Michael Motyka mmotyka at lsil.com
Mon Oct 9 11:29:31 PDT 2000


> Bill Stewart wrote:
> > 
> > At 04:30 PM 10/6/00 -0700, Tim May wrote:
> > >In places where crypto is illegal, this approach would also likely be
> > illegal.
> > ...
> > >BTW, the issue is a lot more than just "plausible deniability." This
> > >may work in the U.S., until the Constitution is further shredded. But
> > >"plausibility deniability" is not enough when dealing with the
> > >Staasi, or SAVAK, or Shin Bet, or the Ayotollahs.
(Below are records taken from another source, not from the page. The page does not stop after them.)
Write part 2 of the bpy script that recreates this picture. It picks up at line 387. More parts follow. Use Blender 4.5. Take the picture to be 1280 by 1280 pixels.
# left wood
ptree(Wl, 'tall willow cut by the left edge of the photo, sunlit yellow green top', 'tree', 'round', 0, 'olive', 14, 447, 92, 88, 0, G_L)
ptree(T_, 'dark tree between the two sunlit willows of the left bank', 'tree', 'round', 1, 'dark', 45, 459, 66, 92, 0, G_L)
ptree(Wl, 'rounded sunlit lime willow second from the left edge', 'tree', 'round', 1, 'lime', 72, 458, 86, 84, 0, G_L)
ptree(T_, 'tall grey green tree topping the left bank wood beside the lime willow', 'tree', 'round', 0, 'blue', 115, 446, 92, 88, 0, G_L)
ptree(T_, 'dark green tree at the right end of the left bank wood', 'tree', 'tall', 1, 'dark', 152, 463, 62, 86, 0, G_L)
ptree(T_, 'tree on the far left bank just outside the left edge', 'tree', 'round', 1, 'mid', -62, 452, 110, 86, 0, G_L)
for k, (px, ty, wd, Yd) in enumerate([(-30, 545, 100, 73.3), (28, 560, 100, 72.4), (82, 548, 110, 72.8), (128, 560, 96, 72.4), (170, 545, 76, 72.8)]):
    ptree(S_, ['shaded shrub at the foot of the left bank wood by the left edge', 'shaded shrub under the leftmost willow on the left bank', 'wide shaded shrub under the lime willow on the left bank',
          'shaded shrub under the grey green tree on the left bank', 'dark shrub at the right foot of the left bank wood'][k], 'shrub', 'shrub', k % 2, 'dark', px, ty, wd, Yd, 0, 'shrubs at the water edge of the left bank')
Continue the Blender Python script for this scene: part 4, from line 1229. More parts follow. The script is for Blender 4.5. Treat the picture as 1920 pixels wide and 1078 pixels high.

Mere suspicion is
> > >enough.
> > 
> > The point is that each message doesn't have decryptable cyphertext.
> > It only has a secret-share that no recipient can decode
> > until they have enough shares of the same message,
> > even if the KGB rubber-hoses them, and the KGB cryptanalysts
> > won't be able to find anything more than random noise in the message
> > because with <K shares, that's all you can get.
> > Now random noise may also be suspicious, but it's less suspicious
> > than something that's got more structure to it.
> > Even if they do suspect the recipient and seize his computer,
> > they'll only get old messages, not the new partially-received ones.
> 
> Not good enough, I'm afraid. As Tim said, if the authorities in an
> authoritarian regime _suspect_ secrets are being passed they have
> "probable cause" to break out the jumper cables. Unless the holder of an
> incomplete secret is willing to spill his guts literally rather than
> figuratively, his group doesn't benefit from a secret which can be
> detected but not read.
> 
> -- 
> Steve Furlong, Computer Condottiere     Have GNU, will travel
>
These regimes are likely to suspect conspiracies whether or not they are
actually occurring. Look at our McCarthy era. Assume the jumper cables
will be applied whether there are secret messages or not. If you want to
actually communicate then you have to risk SOMETHING.

Scatter-gather is just a mechanism to handle arbitrary sizes of messages
and add some potential cover traffic. It is no less safe than any single
exchange of stego data. Possibly it is more safe since the data density
in the carriers can be made very low and an observer cannot easily
isolate a complete carrier set from the cover traffic.